Minister of public utilities say 11 months ago that WASA has 2,000 excess workers and they are moving to fix that problem at speed. Minister must be crawling on his belly.

Last month he said WASA has 3,000 people on the payroll who can’t be found, not on the job, not on any work gangs and he’s moving to deal with that situation.

How much of the 2,000 excess workers identified 11 months ago has he retrenched? None.

How many of the 3,000 limers just collecting pay and not even trying to work has he fired? None. Minister can’t fire them.

Those people’s jobs are more important than the minister, more important than supplying water to 50% of the country without good supply. Nothing has changed in 55 years.

Do I predict Trinidad will get 100% good water supply in 2051, thirty years from now? No way.

By 2071, fifty years from now? I don’t think so.  

By 2121, one hundred years from now?

Somehow ah doesn’t tink so!

Make sure you buy buckets for your grandchildren to bathe, Trinis.  

My point is that 3,000 names, or more than half of the 5,100 names on WASA’s payroll, cannot be found in person, and the minister cannot order that those names be struck off the payroll. The CEO of WASA cannot say these 3,000 people have not turned up for work for a week and have abandoned their jobs, so take them off the payroll.

My google search tells me the average salary for government employees in Trinidad is $10,000 a month, which means WASA is paying out $30 million TT EVERY MONTH to names that may not even correspond to living people, ghost workers we call them in Trinidad.

Say $10,000 is too high and make it $5,000 but you still get the crazy number of $15 million every month going out to ghost workers.

In comparison Ontario’s 12,400 government employees have an average salary of $82,000 a year or $6,833 per month. If we were paying out $20.5 million Canadian every month to 3,000 people who have not turned up for work for at least 11 months and probably years and years previously, and whom the government was powerless to cut from the payroll, what would happen?

Based on the Trinidad model, nothing at all.

There is NO outcry anywhere in Trinidad that these 3,000 WASA ghost workers names be cut from the payroll. WASA has paid out probably $301 million TT to these frauds in the last 11 months and probably several BILLION over the last 10 years to non-existent workers, but nobody at WASA has been fired for this, no minister of public utilities has resigned over it, no government has resigned.

That is the extent of the corruption, the incompetence, the waste that engulfs the shithole country that we once called our home and native land.

And it is echoed in most if not all of the government paid departments in Trinidad. We know the port has been acknowledged as having 1,000 excess workers since last November but I understand nobody has been sent home, no names have been struck off the payroll.

Nobody knows how many of the names on the government pay list are ghosts, nobody cares, nobody is outraged like you and I sitting down here in Toronto, Canada.

Truly, are you not ashamed to be a Trinidadian where this kind of thing has been accepted and condoned nationally over 60 years now?

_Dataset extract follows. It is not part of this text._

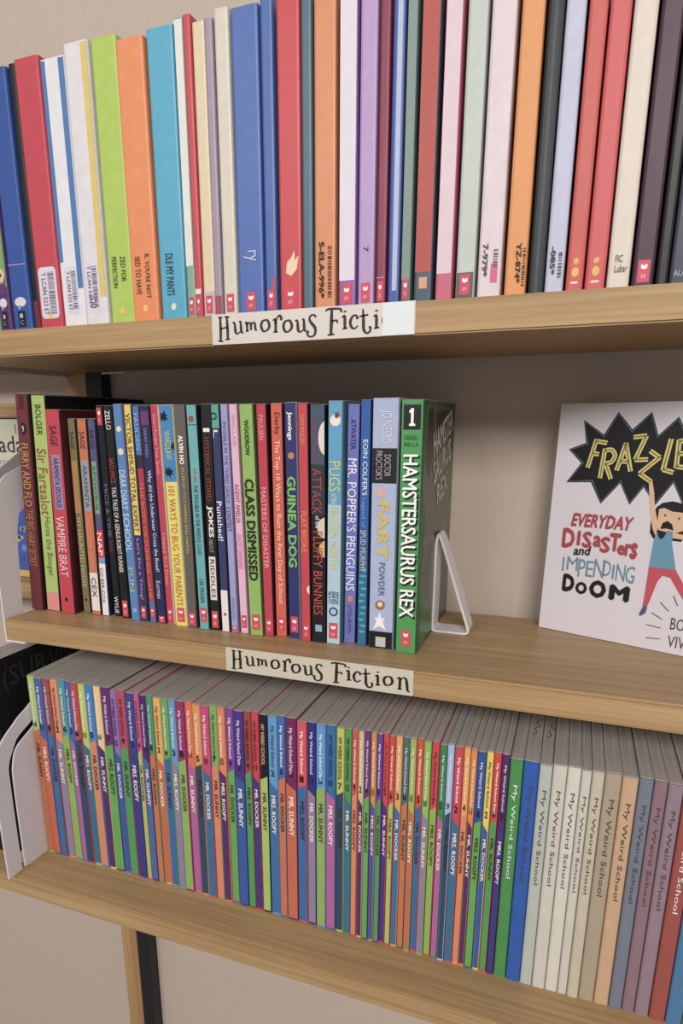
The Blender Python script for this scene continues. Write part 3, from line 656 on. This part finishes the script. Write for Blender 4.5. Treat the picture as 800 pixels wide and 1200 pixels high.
nums = ['4', '11', '8', '2', '6', '3', '1', '11', '5', '10', '7', '12', '9', '2']
for i in range(len(cols)):
    x0 = edges[i]; x1 = edges[i + 1]
    w_ = (x1 - x0) / 1e3 - .0003
    late = i >= 62
    h_ = .196 + RND.uniform(-.0012, .0012) - (.002 if late else 0)
    d_ = .130 + RND.uniform(-.003, .003)
    hx = cols[i]
    e, c = book(seen[i], 'series paperbacks on the bottom shelf', (x0 / 1e3, .004 + RND.uniform(-.0008, .0008), ZB), w_, d_, h_, hx,
                None, 0)
    dark = sum(lin(hx)[:3]) / 3 < .16
    tcol = 'd8d8f0' if dark else ('303040' if i % 7 == 3 else 'f4ece4')
    word = WORDS[0] if i % 3 else WORDS[1]
    if nm[i] in ('black', 'brown') or hx in ('9068b0', 'b84060', 'c84c80', 'cc3044', '206ca8', 'b8c040', '40984c'):
        word = WORDS[3]; tcol = {'9068b0': '3c2058', 'b84060': '6c1020', 'c84c80': '601870', '9c4038': '381010', 'cc3044': '5c1018', '181c2c': 'e0a870', '206ca8': '102848', 'b8c040': '20280c', '40984c': '0c2810'}.get(hx, '201818')
    thin = w_ < .0068
    if i < 62:
        L0 = h_ - .008
        spine_text(e, word, L0, L0 - (.038 if word != WORDS[1] else .0425), tcol, w_ * .5, w_ * (.42 if not thin else .4), .0006, .02, 'title')
        if i < 62:
            zc = h_ - .0595 - .0006 * (i % 4)
            bm_pts = [(.0006, .002), (w_ - .0006, .002), (w_ - .0006, zc + (-.006 if i % 2 else .004)), (.0006, zc)]
            if True:
                flat_shape(e, 'spine_band', bm_pts, lower[i % 16], 1)
                spine_text(e, ['MR. SUNNY', 'MRS. ROOPY', 'MR. DOCKER'][i % 3], zc - .012, zc - .05, 'f0e8d8' if i % 2 else '402820', w_ * .52, w_ * .45, .0007, .02, 'subtitle')
            face_text(e, nums[i % 14], w_ * .28, w_ * .72, zc + .006, zc + .0120, '282030', .0006, .03, 'volume_number')
    else:
        spine_text(e, 'My Weird School', h_ - .02, h_ - .10, 'e8e4e0' if dark else '504840', w_ * .5, w_ * .4, .0006, .01, 'title')
    if i in (63, 64):    # scribbled pen marks on the top of the page block
        bm = bmesh.new()
        q = smooth_path([(.003, .045, .0006), (.006, .052, .0007), (.004, .058, .0006), (.008, .063, .0007), (.005, .070, .0007), (.009, .078, .0005)], 5)
        ribbon(bm, [(v.x, v.y, v.z) for v in q], lambda u, v: (u, v, h_ + .00045))
        link('pen_scribble', finish(bm, 'scribble'), e, mat('302c30'))

# ------------------------------------------------------------------ white bookend of the middle shelf: a flat bar bent into a rounded triangle
def bent_bar(path, t):
    n = len(path); out, inn = [], []
    cx = sum(p[0] for p in path) / n; cz = sum(p[1] for p in path) / n
    for i in range(n):
        a = Vector(path[i - 1]); b = Vector(path[(i + 1) % n]); d = (b - a).normalized()
        nn = Vector((d.y, -d.x))
        p = Vector(path[i])
        if nn.dot(p - Vector((cx, cz))) < 0: nn = -nn
        out.append(tuple(p)); inn.append(tuple(p - nn * t))
    return out, inn
def round_poly(c, r, k=6):
    out = []
    n = len(c)
    for i in range(n):
        P = Vector(c[i]); A = (Vector(c[i - 1]) - P).normalized(); B = (Vector(c[(i + 1) % n]) - P).normalized()
        ang = A.angle(B); d = r[i] / math.tan(ang / 2)
        p0, p1 = P + A * d, P + B * d
        for s in range(k + 1):
            t = s / k
            out.append(tuple(p0 * (1 - t) ** 2 + P * 2 * t * (1 - t) + p1 * t * t))
    return out
be = empty('bookend', (.3872, .100, .0003))
tag(be, 'white metal bookend, a flat bar bent into a rounded triangle beside the thick green book', 'bookend')
path = round_poly([(0, 0), (.0345, 0), (.0005, .100)], (.004, .005, .0045), 8)
out, inn = bent_bar(path, .0019)
bm = bmesh.new()
n = len(path)
V = [[bm.verts.new((p[0], y, p[1])) for p in ring_] for ring_, y in ((out, 0), (inn, 0), (inn, .022), (out, .022))]
for i in range(n):
    j = (i + 1) % n
    for a in range(4):
        b = (a + 1) % 4
        bm.faces.new((V[a][i], V[a][j], V[b][j], V[b][i]))
me = finish(bm, 'bookend')
o = link('bent_bar', me, be, WHITE)
link('foot_plate', box_me((-.012, .004, -.0003), (.004, .026, -.00005)), be, WHITE) if False else None

# ------------------------------------------------------------------ white bookend at the left end of the bottom row (arched plate with a tongue)
b2 = empty('bookend', (.0116, 0, ZB))
tag(b2, 'white arched metal bookend with a cut-out at the left end of the bottom row', 'bookend')
zz = lambda z: z - ZB
o_ = smooth_path([(-.047, zz(-.252), 0), (-.047, zz(-.16), 0), (-.0385, zz(-.1175), 0), (-.0155, zz(-.0985), 0), (.0005, zz(-.0905), 0), (.03, zz(-.078), 0), (.075, zz(-.078), 0), (.10, zz(-.10), 0), (.106, zz(-.16), 0), (.106, zz(-.252), 0)], 6)
i_ = smooth_path([(.090, zz(-.252), 0), (.090, zz(-.16), 0), (.084, zz(-.11), 0), (.065, zz(-.097), 0), (.03, zz(-.096), 0), (-.0015, zz(-.1085), 0), (-.0138, zz(-.1145), 0), (-.0195, zz(-.1211), 0), (-.0285, zz(-.137), 0), (-.030, zz(-.16), 0), (-.030, zz(-.252), 0)], 6)
link('outer_arch', prism_me([(p.x, p.y) for p in o_] + [(p.x, p.y) for p in i_], 'x', -.0008, .0008), b2, WHITE)
t_ = smooth_path([(-.0255, zz(-.252), 0), (-.0255, zz(-.16), 0), (-.023, zz(-.137), 0), (-.0168, zz(-.1246), 0), (-.0025, zz(-.1165), 0), (.03, zz(-.104), 0), (.062, zz(-.105), 0), (.078, zz(-.118), 0), (.082, zz(-.16), 0), (.082, zz(-.252), 0)], 6)
link('tongue', prism_me([(p.x, p.y) for p in t_], 'x', -.0008, .0008), b2, WHITE)
link('foot_plate', box_me((-.0232, -.02, .0001), (.0008, .09, .0012)), b2, WHITE)

# ------------------------------------------------------------------ black book left of it, its cover facing the camera side
e, c = book('tall black book with faint grey lettering standing left of the white arched bookend', None, (-.040, -.012, ZB), .0275, .150, .2115, '141218', None)
for s_, y0, z0, ln, hg in (('(SUR', .012, .174, .060, .027), ('VIVAL', .075, .174, .066, .027)):
    o = link('cover_lettering', text_me(s_, '303038', .01), e)
    o.matrix_local = Matrix(((0, 0, 1, .0275 + .0004), (ln, 0, 0, y0), (0, hg, 0, z0), (0, 0, 0, 1)))

# ------------------------------------------------------------------ the neighbouring display ledge and its face-out book
led = empty('display_ledge', (-.2, .1, 0))
tag(led, 'light wooden display ledge left of the middle board, behind the white end plate', 'shelf')
for nm_, a, b in (('upper_shade_board', (-.75, .13, H + .001), (-.054, .1745, H + T)), ('ledge_board', (-.45, .128, -.020), (-.052, .189, -.0006)), ('back_rail', (-.45, .176, .186), (-.052, .1905, .203))):  # the upper board is added to shade the wall at the far left
    o = link(nm_, box_me(a, b, .001), led, WOOD); o.matrix_parent_inverse = Matrix.Translation((.2, -.1, 0))
fo = empty('book', (-.235, .150, 0))
tag(fo, 'cream and blue picture book shown face-out behind the white end plate', 'book')
link('cover', box_me((0, 0, 0), (.139, .0012, .184), .0003), fo, mat('c8c8b0', .35, .05))
link('page_block', box_me((.001, .0013, .001), (.136, .008, .182)), fo, PAGES)
link('cover', box_me((0, .0082, 0), (.139, .0094, .184), .0003), fo, mat('c8c8b0', .35, .05))
slab(fo, 'cover_picture', .0004, .1386, .008, .090, '3c5cb0', 1)
slab(fo, 'cover_picture', .0004, .1386, .0004, .008, 'd8b058', 1)
slab(fo, 'cover_picture', .0004, .1386, .090, .118, 'a8c0a0', 1)
for k in range(26):
    q = ell(RND.uniform(.01, .13), RND.uniform(.016, .082), RND.uniform(.002, .005), RND.uniform(.002, .006), 8, RND.random())
    flat_shape(fo, 'cover_picture', q, RND.choice(['6c84d0', '4ca0b0', '8870c0', 'c8a860', '305098']), 2)
face_text(fo, 'Canada', .058, .138, .147, .166, '3c3440', .0006, .01, 'title')
face_text(fo, 'up north', .070, .136, .131, .141, '7ca8b0', .0006, .01, 'subtitle')
slab(fo, 'cover_picture', .1285, .1298, .168, .178, 'a03830', 2)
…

A valid comparison would be the disclosure that the government of Canada, the provincial governments, the major religious groups have all been complicit in the abduction of the indigenous children for over 100 years and the existence of thousands of unmarked graves of indigenous children. Are we not all ashamed of this travesty, even us Caribbean people who have recently arrived and had no hand in it, because we are Canadian citizens now?

This country has done great wrong to the indigenous people, we have damaged our environment, we have millions living in poverty, we have done wrong to many of our women and our minority racial groups, but we acknowledge it, and we are trying to correct it where we can.

Our old country on the other hand, acknowledges no wrongdoing, makes no attempt to correct obvious mistakes, but says if you don’t like it, take your jahaji bundle and go from here!

Which we have done, my friend, which you and I have done.